Problem Description
Given an array of integers, partition it into two contiguous subarrays, left and right, such that every element in left is less than or equal to every element in right. Both subarrays must be non-empty, and left should have the smallest possible size. The task is to return the length of left after the partitioning.
Key Insights
- The partition point can be determined by tracking the maximum value in the left part and the minimum value required for the right part.
- Iterate through the array while maintaining the maximum seen so far (curMax) and a candidate partition index (partitionIdx).
- When encountering an element that is less than the maximum of the left part (maxLeft), update the partition index so that it includes this element, ensuring that left contains all elements that could violate the condition.
- A single pass solution with O(n) time complexity and O(1) space can be achieved by using just a few tracking variables.
Space and Time Complexity
Time Complexity: O(n)
Space Complexity: O(1)
Solution
The solution involves a single pass through the array using three variables:
- curMax: Tracks the maximum element seen so far across the entire array.
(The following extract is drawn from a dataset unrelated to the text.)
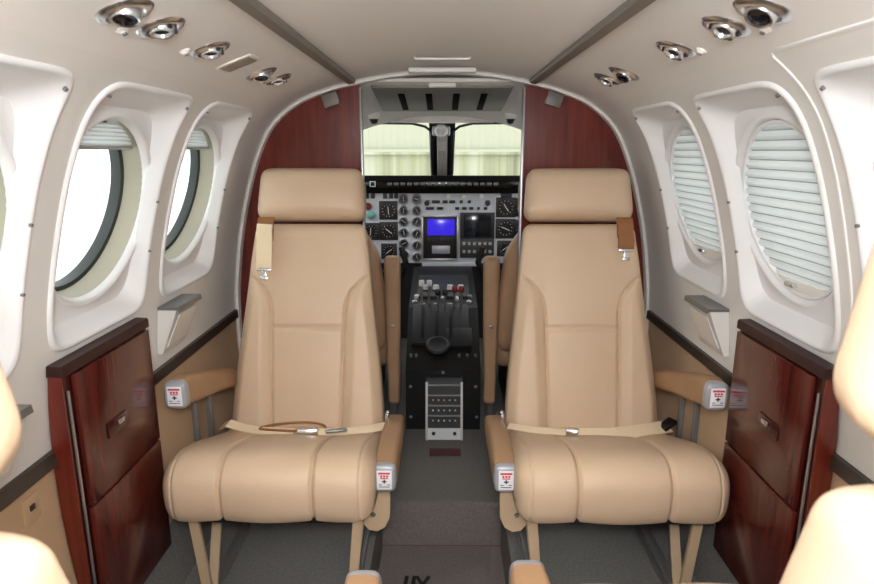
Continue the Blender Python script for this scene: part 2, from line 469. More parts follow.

- maxLeft: Tracks the maximum element in the left partition.
- partitionIdx: The current candidate for the partition index.
Start by initializing maxLeft and curMax with the first element of the array. Then, iterate from the second element to the end. For each element:
- If the current element is less than maxLeft, it means the partition must include this element, so update partitionIdx and also update maxLeft with curMax.
- Otherwise, update curMax if the current element is greater.
At the end, partitionIdx + 1 gives the length of the left subarray.